Out here in the real world, batteries wear out. There comes a point at
which they are not going to produce a charge, no matter what the
plates are immersed in, no matter what kind of charging voltage you
run into them.

When that happens, an alternator simply will not put out. The
alternator depends upon the negative side of the electrical system to
recharge the positive. No electrons on the negative post, no electrons
into the alternator, nothing out the other end.

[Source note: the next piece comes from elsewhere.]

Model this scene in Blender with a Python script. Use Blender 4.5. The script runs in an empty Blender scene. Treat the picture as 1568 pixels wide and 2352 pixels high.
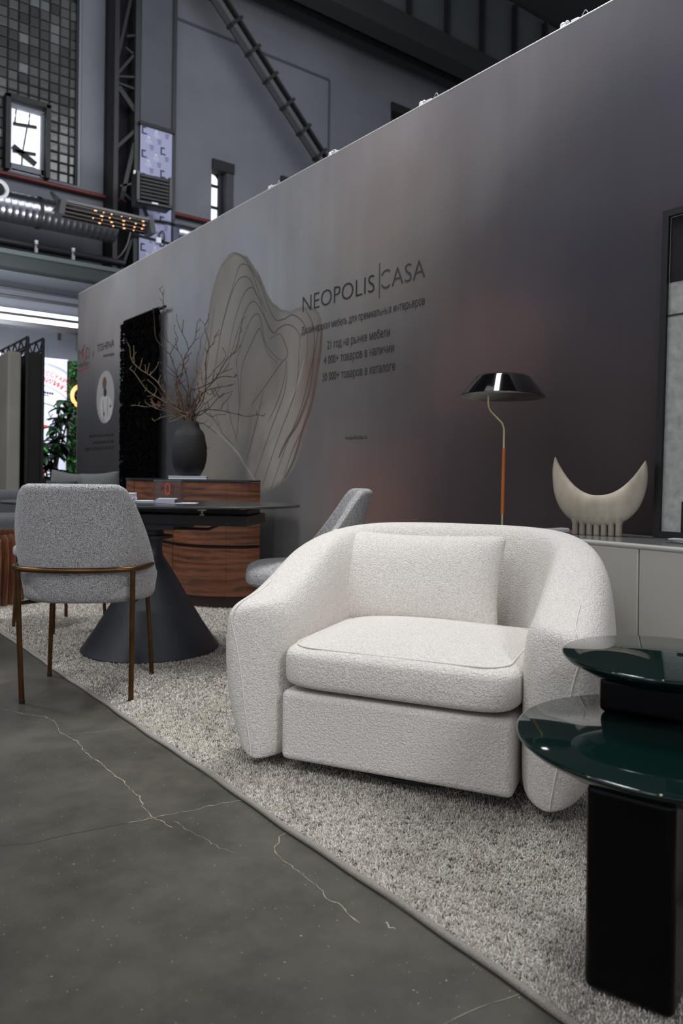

I've got an ancient dead battery here at the house if you'd like to
stop by and prove me wrong.

BTW: Ford was still using externally regulated alternators in 1980.
BBTW: My first daily driver is 27 years old (on its second alternator
BBBTW: You may want to add my email address to your client's spam filter.

Bill Robertson

>--- In dmcnews@xxxxxxxxxxxxxxx, "Elvis" <elvisnocita@...> wrote:
> Again a collection of half correct things. :-(
> > Let me try to clear things up for you:
> > 
> > The regulator is very much inside the metal housing (in it's own
> > recess, but very much within the overall circular confines of the
> > unit). 
> It is attached to the housing but very easy to come by - you don't
> need to open the complete housing, take off bearings and stuff like 
> that. OK in old days the regulators were externally - that was 
> because they were electromechanically built without transistors !
> That was until the early 60s !!!
> >In the bad old days, regulators were completely separate from
> > the alternator housing, usually mounted to the firewall, a wheel 
> well,
> > or some other engine compartment location. You replaced the 
> regulator
> > without touching the alternator itself. Very few people replace
> > internal regulators these days (I don't know if parts houses even
> > carry internal regulators).
> > 
> > BTW: In the bad old days alternators lasted *MUCH* longer than they 
> do
> > today. Not only were vehicle electrical demands negligible (40 amps
> > was quite common), but the alternators themselves simply were better
> > built. I also wonder what heat does to internal regulators. "One 
> wire"
> > alternators are simple to install, but you seem to pay for that
> > simplicity with a shorter life span.